Solo Defined Benefit Plan

A Solo Defined Benefit Plan has only one participant, generally the owner-employee of the sponsoring entity, such as a sole proprietorship. Such a plan is appropriate where the sponsoring entity has no common law employees. See Defined Benefit Plan.

Summary Plan Description

The Summary Plan Description (SPD) is a brief outline of a Plan Document’s main provisions, written in understandable language, and given to all participants. See Plan Document.

Target Benefit Plan

A Target Benefit Plan is a type of Money Purchase Pension Plan. The plan targets a benefit formula used to calculate the annual employer contribution. See Money Purchase Pension Plan.

Top-Heavy Plan

A plan is top-heavy for any plan year if the accrued benefits of key employees under the plan exceed 60 percent of the aggregate of the accrued benefits of all employees under such a plan. Generally, in performing a top-heavy test, all plans of the employer are aggregated to determine accrued benefits. Top-heavy plans are subject to minimum contribution and vesting requirements. See Key Employee.

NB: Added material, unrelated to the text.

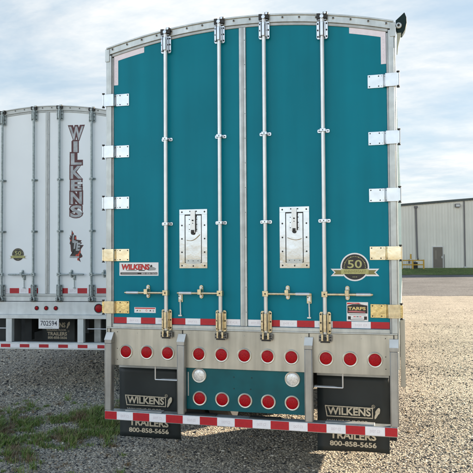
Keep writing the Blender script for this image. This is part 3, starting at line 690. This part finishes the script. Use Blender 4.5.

The Trust is the funding vehicle of the qualified plan. The provisions of the Trust are included in the Plan Document, or in a separate document. See Plan Document.


The Trustee is generally the person(s) named in the Trust as the Trustee. The Trustee has exclusive authority and discretion to manage or control the assets of the plan.


The extent to which an employee has a right to receive benefits derived from plan contributions. This is called a nonforfeitable right.

Vesting Schedule

A schedule showing how an employee can become 100% vested over a period of time. There are various types of vesting schedules. A Top-Heavy Plan may be required to accelerate its vesting schedule. Participants are always 100% vested in employee contributions. See Top-Heavy Plan.

Year of Service

A 12-month period in which an employee works not less than a specified number of hours (generally not to exceed 1,000 hours). Alternatively, service can be measured as elapsed time, regardless of number of hours worked.